Aykan Inan: Das ist eher eine bundesweite Angelegenheit, die hier in der Gemeinde nicht viel besprochen wird. Aber ich kann es nur so sagen: Jede Gemeinde wünscht sich deutschsprachige Imame, weil wir auch nicht-türkische Mitglieder haben, die regelmäßig zur Moschee kommen, und weil unsere Kinder und Jugendlichen Deutsch viel besser als Türkisch verstehen. Deswegen wünscht man sich eigentlich schon deutschsprachige Imame, aber bisher gab es keine qualitativ hochwertige Imam-Ausbildung in Deutschland.
Welchen Weg geht die Ditib?
Aykan Inan: Eine Neuerung: Jugendliche, die in Deutschland Abitur gemacht haben und deutsche Staatsbürger sind, werden mittlerweile zum Theologiestudium in die Türkei geschickt und kommen nach fünf Jahren zurück als deutschsprachige Imame und Imaminnen. Zudem, das war Thema bei der Islamkonferenz, bietet die Ditib seit 2020 eine deutschsprachige Imam-Ausbildung an. Nach dem Theologiestudium kann man sich im Bildungswerk in Dahlem (NRW) zwei Jahre praktisch fortbilden lassen: Wie bete ich vor? Wie halte ich eine Predigt? Wie lehre ich den Koran?
Viele Imame des Ditib-Dachverbands werden vom türkischen Staat ausgebildet und finanziert - Kritiker befürchten, dass sich daraus eine politische Abhängigkeit von der türkischen Regierung ergibt. Können Sie diese Kritik nachvollziehen?
Aykan Inan: Diese Sicht verstehen wir nicht, das ist zu kurzsichtig betrachtet. Das Vorurteil entsteht, weil es in der Türkei ein staatliches Amt für religiöse Angelegenheiten gibt, mit einem Theologen ohne parteipolitische Bindung an der Spitze. Das wird verwechselt mit einem religiösen Ministerium, das an die Regierungspartei gebunden ist. Weil es aber ein staatliches Amt ist, muss es ja irgendwo angegliedert sein im Staatsapparat. Bisher war es beim Ministerpräsidenten angebunden, aber seit diese Position abgeschafft wurde, ist das Amt für religiöse Angelegenheiten staatsrechtlich an den Präsidenten angegliedert. Daraus jetzt rückzuschließen, dass ein Staatspräsident durch sein Amt die Imame in der Türkei oder sogar in Deutschland kontrollieren kann, ist viel zu abwegig.

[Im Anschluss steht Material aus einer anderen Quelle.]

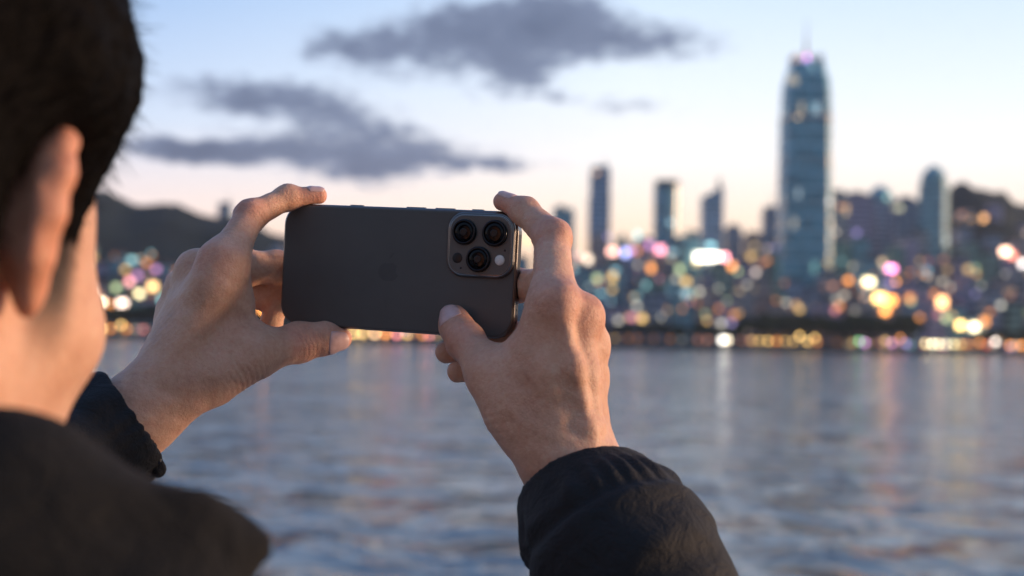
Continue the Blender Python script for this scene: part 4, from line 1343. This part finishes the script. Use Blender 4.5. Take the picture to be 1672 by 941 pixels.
LIGHTS = [(1155, 420, 15, 4.4, C_W, 5.5), (1183, 421, 3.4, 4.2, C_P, 6), (1160, 402, 4, 2, C_T, 3.5), (1138, 424, 2.5, 3, C_Y, 4),
          (1000, 411, 5, 3.5, (1, .5, .4), 4), (1021, 413, 3.4, 4, C_B, 3.6), (1078, 408, 4.5, 4, (1, .35, .45), 4), (1060, 400, 3, 4, C_M, 1.6), (1041, 384, 3, 4, C_T, 1.8), (1031, 410, 3, 2, C_M, 2),
          (960, 424, 3.5, 4, (1, .8, .6), 2.6), (945, 418, 2.5, 3, (1, .6, .6), 1.6), (1063, 438, 3, 4, C_O, 2.6), (1040, 410, 3, 3, C_O, 1.8),
          (1000, 452, 3, 4, C_Y, 1.6), (975, 455, 3, 3, C_G, 1.5), (1048, 520, 3, 2.5, C_Y, 2.2), (1110, 440, 3, 4, C_G, 1.5), (1120, 460, 3, 3, C_Y, 1.7), (1195, 435, 2.5, 3, C_O, 3.6), (1225, 420, 3, 4, C_Y, 1.2), (1233, 445, 3, 3, (1, .8, .7), 1.4),
          (1418, 461, 5, 3.4, (1, .8, .45), 6), (1455, 439, 4.5, 2.8, (1, .3, .6), 6), (1463, 461, 3.5, 2.4, C_O, 4.5), (1385, 458, 3, 2.4, C_O, 3),
          (1415, 491, 4.5, 4, (1, .5, .3), 6), (1436, 487, 5.5, 4, C_Y, 6), (1455, 491, 4, 4, C_O, 5), (1445, 508, 3, 3, C_O, 5.5), (1440, 430, 3, 4, (1, .7, .4), 1.5), (1485, 487, 3, 3, C_O, 2),
          (1538, 494, 4.2, 5, (1, .5, .2), 4.8), (1641, 411, 5.0, 3.6, (1, .6, .4), 6), (1652, 417, 3, 3, (1, .3, .2), 4), (1606, 358, 3.4, 5.5, (1, .5, .2), 2.4), (1670, 432, 3, 4, (1, .9, .85), 4),
          (1285, 525, 2.6, 2.6, (1, .55, .4), 5), (1347, 533, 2.6, 2.6, (1, .45, .12), 5.5), (1568, 531, 3.2, 3, C_Y, 7), (1590, 534, 3, 3, (1, .85, .5), 7), (1607, 525, 3, 3, C_O, 2.5), (1500, 520, 3, 2.5, C_O, 2),
          (1318, 525, 2.5, 2.5, C_Y, 1.5), (1305, 505, 2.5, 2.5, C_Y, 1.2), (1370, 500, 2.5, 2.5, C_O, 1.4), (1545, 520, 3, 3, C_G, 1.6), (1620, 470, 3, 3, C_O, 1.4), (1580, 440, 3, 3, C_Y, 1.0), (1690, 480, 3, 3, C_O, 2),
          (212, 460, 3.4, 3.4, (1, .4, .45), 3.2), (228, 480, 3, 3, (1, .85, .45), 4.2), (250, 468, 4.2, 3.6, (1, .62, .25), 4), (200, 495, 5, 3, (1, .75, .6), 5.5), (180, 498, 3, 3, C_O, 2.6), (166, 494, 3.5, 3, (1, .8, .55), 7), (263, 490, 3, 3, C_T, 2.2), (275, 480, 3, 3, C_G, 1.6),
          (216, 425, 4, 3, C_T, 1.6), (240, 430, 3, 3, C_O, 1.4), (312, 422, 4, 3, C_G, 1.8), (255, 440, 3, 3, C_M, 1.6), (236, 505, 3, 3, C_Y, 2.6), (205, 440, 3, 3, C_Y, 1.4), (285, 455, 3, 3, C_P, 1.6), (300, 440, 3, 3, C_Y, 1.4), (190, 470, 3, 3, C_G, 1.8), (150, 480, 3, 3, C_W, 2.4), (140, 500, 3, 3, C_Y, 3), (225, 450, 3, 3, C_M, 1.4),
          (430, 505, 5, 4, C_O, 5), (422, 515, 3, 4, C_Y, 3), (418, 395, 4, 3, C_T, 1.5), (440, 385, 3, 3, (.8, .8, 1), 1.2), (890, 430, 3, 3, C_O, 1.4), (905, 460, 3, 3, C_M, 1.5), (925, 500, 3, 3, C_G, 1.2), (850, 400, 3, 3, C_P, 2.5), (862, 392, 3, 3, C_Y, 2.5)]
for i in range(130):
    if i < 88: px, py = rnd.uniform(875, 1700), rnd.uniform(425, 530)
    else: px, py = rnd.uniform(130, 440), rnd.uniform(410, 510)
    LIGHTS.append((px, py, rnd.uniform(1.2, 2.4), rnd.uniform(1.2, 2.4), rnd.choice([C_Y, C_O, C_W, C_P, C_T, C_G, C_O, C_Y, C_O, C_W, C_Y]), rnd.uniform(.4, 1.6)))
STR = 1.0
for px, py, ww, hh, c, s in LIGHTS:
    best = None
    for bd in blds:
        if bd[0] - 1 <= px <= bd[1] + 1:
            P = at_y(px, py, bd[3])
            if bd[6] + 2 < P[2] < bd[7] + 1.5 and (best is None or bd[3] < best[3]): best = bd
    if best is None:
        # nearest building in x whose height reaches
        cand = [bd for bd in blds if abs((bd[0] + bd[1]) / 2 - px) < 30 and at_y(px, py, bd[3])[2] < bd[7] + 6 and at_y(px, py, bd[3])[2] > bd[6] + 1]
        if not cand: continue
        best = min(cand, key=lambda q: abs((q[0] + q[1]) / 2 - px))
    P = at_y(px, py, best[3]); rt = best[4]
    wmax = (best[1] - best[0]) / FPX * best[3]
    lx = P[0] - best[5]
    mb = MB(); mb.box((lx, -best[8] / 2 - .55, P[2] - best[6]), (ww, .9, hh))
    mb.build('lit_sign', emat(c, round(s * STR, 2)), rt)

# ------------------------------------------------------------------ waterfront: kiosks, lamps, trees
m_pole = simple('lamp_pole', (.05, .05, .055), .5, .5)


def lamp_at(px, py, c, s, r=1.1, lab=None, grp='lamps along the far waterfront', Y=LAND_Y + 3):
    P = at_y(px, py, Y)
    z0 = -1.05
    rt = empty('street_lamp', (P[0], Y, z0))
    tag(rt, lab or 'small lamp in the glowing row along the far waterfront', 'street lamp', grp)
    hh = max(2.2, P[2] - z0); s = round(s * .42, 2)
    mb = MB(); mb.lathe([(.35, 0), (.35, .4), (.12, .5), (.09, hh - r)], 8); mb.build('pole', m_pole, rt)
    mb = MB(); mb.lathe([(r * math.sin(math.pi * i / 8) + .001, hh - r * math.cos(math.pi * i / 8)) for i in range(9)], 12); mb.build('globe', emat(c, s), rt)


lamp_at(1180, 561, (1, .95, .85), 14, 1.35, 'large white globe lamp on the waterfront below the billboard', None)
lamp_at(1188, 556, (1, .85, .6), 16, 1.0, 'yellowish globe lamp close beside the large white one', None)
for px, py, c, s in [(1228, 563, C_Y, 14), (1240, 562, C_Y, 17), (1254, 562, C_Y, 14), (1268, 560, C_O, 15), (1282, 562, C_Y, 12), (1296, 563, C_Y, 15), (1306, 549, C_Y, 17), (1318, 561, C_Y, 14), (1330, 552, C_Y, 15), (1334, 564, C_O, 13)]:
    lamp_at(px, py, c, s * rnd.uniform(.35, .9), .85, 'amber lamp in the tight amber cluster just left of the dark waterfront trees', 'amber cluster lamps')
for px, py, c, s in [(1403, 557, (.35, .9, .4), 9), (1412, 560, (.75, .35, .9), 9), (1446, 557, (1, .6, .25), 8), (1456, 562, C_M, 8), (1470, 553, C_O, 8), (1478, 562, (.6, .35, 1), 7)]:
    lamp_at(px, py, c, s, .9, 'coloured lamp, green to violet, before the dark waterfront trees', 'coloured party lamps')
for px, py, c, s in [(1511, 567, (1, .75, .35), 18), (1522, 570, (1, .9, .6), 22), (1533, 569, (1, .85, .5), 22), (1545, 568, (1, .92, .65), 24), (1557, 569, (1, .8, .4), 20), (1568, 568, C_Y, 18), (1578, 569, C_O, 14)]:
    lamp_at(px, py, c, s * rnd.uniform(.4, .9), .9, 'bright yellow lamp in the brightest waterfront cluster right of the park trees', 'bright waterfront cluster lamps')
for px, py, c, s in [(1625, 558, (1, .85, .75), 16), (1649, 570, C_O, 14), (1668, 567, C_O, 15), (1612, 572, C_R, 5), (1600, 560, C_O, 7), (1690, 570, C_Y, 12),
                     (138, 540, C_Y, 16), (151, 542, (1, .85, .5), 20), (166, 541, C_Y, 16), (180, 546, C_O, 9), (198, 531, C_Y, 12), (207, 545, C_O, 8), (232, 545, C_P, 4), (120, 541, C_O, 12),
                     (578, 551, C_Y, 18), (592, 553, C_Y, 16), (612, 554, (1, .6, .3), 20), (630, 553, C_O, 18), (648, 556, (1, .3, .3), 16), (664, 555, C_Y, 12), (690, 556, C_O, 10), (700, 556, C_P, 9)]:
    lamp_at(px, py, c, s, .95)
for i in range(70):
    px = 100 + i * 23 + rnd.uniform(-7, 7)
    if 1225 < px < 1345 or 1505 < px < 1585: continue
    py = 545 + (px - 836) * .0183 + rnd.uniform(4, 12)
    lamp_at(px, py, rnd.choice([C_O, C_O, C_Y, (1, .4, .25), C_W]), round(rnd.uniform(.6, 3.6), 1), .8)

# waterfront trees
m_leaf, nt, b = new_mat('tree_leaves')
n_ = noise(nt, .8, 3); r = ramp(nt, n_.outputs[0], [(.3, (.02, .04, .018)), (.7, (.055, .085, .035))]); nt.links.new(r.outputs[0], b.inputs['Base Color']); b.inputs['Roughness'].default_value = .8
m_bark = simple('tree_bark', (.07, .05, .04), .9, 0, .2, 2)


def crown_mesh(seed, rw, rh):
    q = random.Random(seed); v = []; f = []
    lobes = [(q.uniform(-.5, .5) * rw, q.uniform(-.5, .5) * rw, q.uniform(-.35, .5) * rh, q.uniform(.35, .6)) for _ in range(9)]
    for _ in range(1500):
        lx, ly, lz, lr = q.choice(lobes)
        d = Vector((q.gauss(0, 1), q.gauss(0, 1), q.gauss(0, 1))).normalized() * (q.random() ** .4)
        c = Vector((lx + d.x * rw * lr, ly + d.y * rw * lr, lz + d.z * rh * lr))
        t = Vector((q.gauss(0, 1), q.gauss(0, 1), q.gauss(0, 1))).normalized(); u = t.orthogonal().normalized() * .55; w2 = t.cross(u).normalized() * .4
        b0 = len(v); v += [tuple(c - u - w2), tuple(c + u - w2), tuple(c + u + w2), tuple(c - u + w2)]; f.append((b0, b0 + 1, b0 + 2, b0 + 3))
    return mesh_np('crown', v, f, False)


protos = []
for k in range(4):
    cm = crown_mesh(k, 6.5, 4.6); cm.materials.append(m_leaf)
    mb = MB(); mb.lathe([(.55, 0), (.4, 1.2), (.3, 5), (.12, 9.5)], 8)
    for a in range(4):
        an = a * 1.7 + k; e = Vector((math.cos(an) * 3, math.sin(an) * 3, 8.5)); s0 = Vector((0, 0, 4.2)); sd_ = Vector((-math.sin(an), math.cos(an), 0)) * .14
        mb.add([s0 - sd_, s0 + sd_, s0 + Vector((0, 0, .4)), e - sd_ * .4, e + sd_ * .4, e + Vector((0, 0, .15))], [(0, 1, 4, 3), (1, 2, 5, 4), (2, 0, 3, 5)])
    tmp = mb.build('trunk', m_bark); tm = tmp.data; bpy.data.objects.remove(tmp)
    protos.append((cm, tm))
ti = 0
segs = [(1225, 1500, 26, 1.15), (975, 1215, 16, .75), (1590, 1720, 8, .8), (120, 440, 26, 1.0), (440, 970, 26, .8)]
names = ['tree in the dark waterfront park below the bulky trio of towers', 'tree in the thin waterfront row between the hand and the billboard', 'tree in the waterfront row at the foot of the right hill',
         'tree in the dark belt below the hillside houses', 'tree in the waterfront row behind the phone']
for si, (a, b_, n, sc_) in enumerate(segs):
    for i in range(n):
        px = a + (b_ - a) * (i + rnd.uniform(.1, .9)) / n; Y = LAND_Y + rnd.uniform(5.5, 13)
        P = at_y(px, 545, Y); s = sc_ * rnd.uniform(.8, 1.15); cm, tm = protos[ti % 4]; ti += 1
        rt = empty('waterfront_tree', (P[0], Y, -1.1), rnd.uniform(0, 6.28)); rt.scale = (s, s, s)
        tag(rt, names[si], 'tree', 'waterfront trees')
        for nm, me, z in (('crown', cm, 9.0), ('trunk', tm, 0)):
            o = bpy.data.objects.new(nm, me); col.objects.link(o); o.parent = rt; o.location = (0, 0, z)

# ------------------------------------------------------------------ the air over the harbour
m_haze = bpy.data.materials.new('haze'); m_haze.use_nodes = True; nt = m_haze.node_tree
for n in list(nt.nodes): nt.nodes.remove(n)
out = nt.nodes.new('ShaderNodeOutputMaterial'); vol = nt.nodes.new('ShaderNodeVolumePrincipled')
vol.inputs['Color'].default_value = (.80, .88, 1, 1); vol.inputs['Density'].default_value = HAZE; vol.inputs['Anisotropy'].default_value = .2
nt.links.new(vol.outputs[0], out.inputs['Volume'])
mb = MB(); mb.box((0, 880, 72), (2700, 1960, 160))
hz_ = mb.build('haze', m_haze); tag(hz_, kind='stuff')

Wie sieht es mit der Finanzierung aus?
Aykan Inan: Die lokalen Moscheegemeinden haben ihr Eigenleben und eigene Interessen und setzen eigene Schwerpunkte. Das ist ein natürlicher Prozess, der selbstverständlich ist, wenn dutzende Familien und einzelne Menschen zusammenkommen und eine Gemeinde bilden. Den absoluten Großteil der Kosten tragen die Gemeinden selbst. So einfach kann man also Gemeinden nicht abhängig machen. Ich denke, man sollte das alles etwas nüchterner betrachten und die Geschichte der Ditib besser verstehen. Es wird vieles leider falsch interpretiert oder überspitzt. Und vieles ist wiederum in einem Reformprozess. Auf jeden Fall haben wir als Gemeinde immer etwas zu bieten und über unsere tatsächliche Arbeit vor Ort lohnt es sich zu sprechen.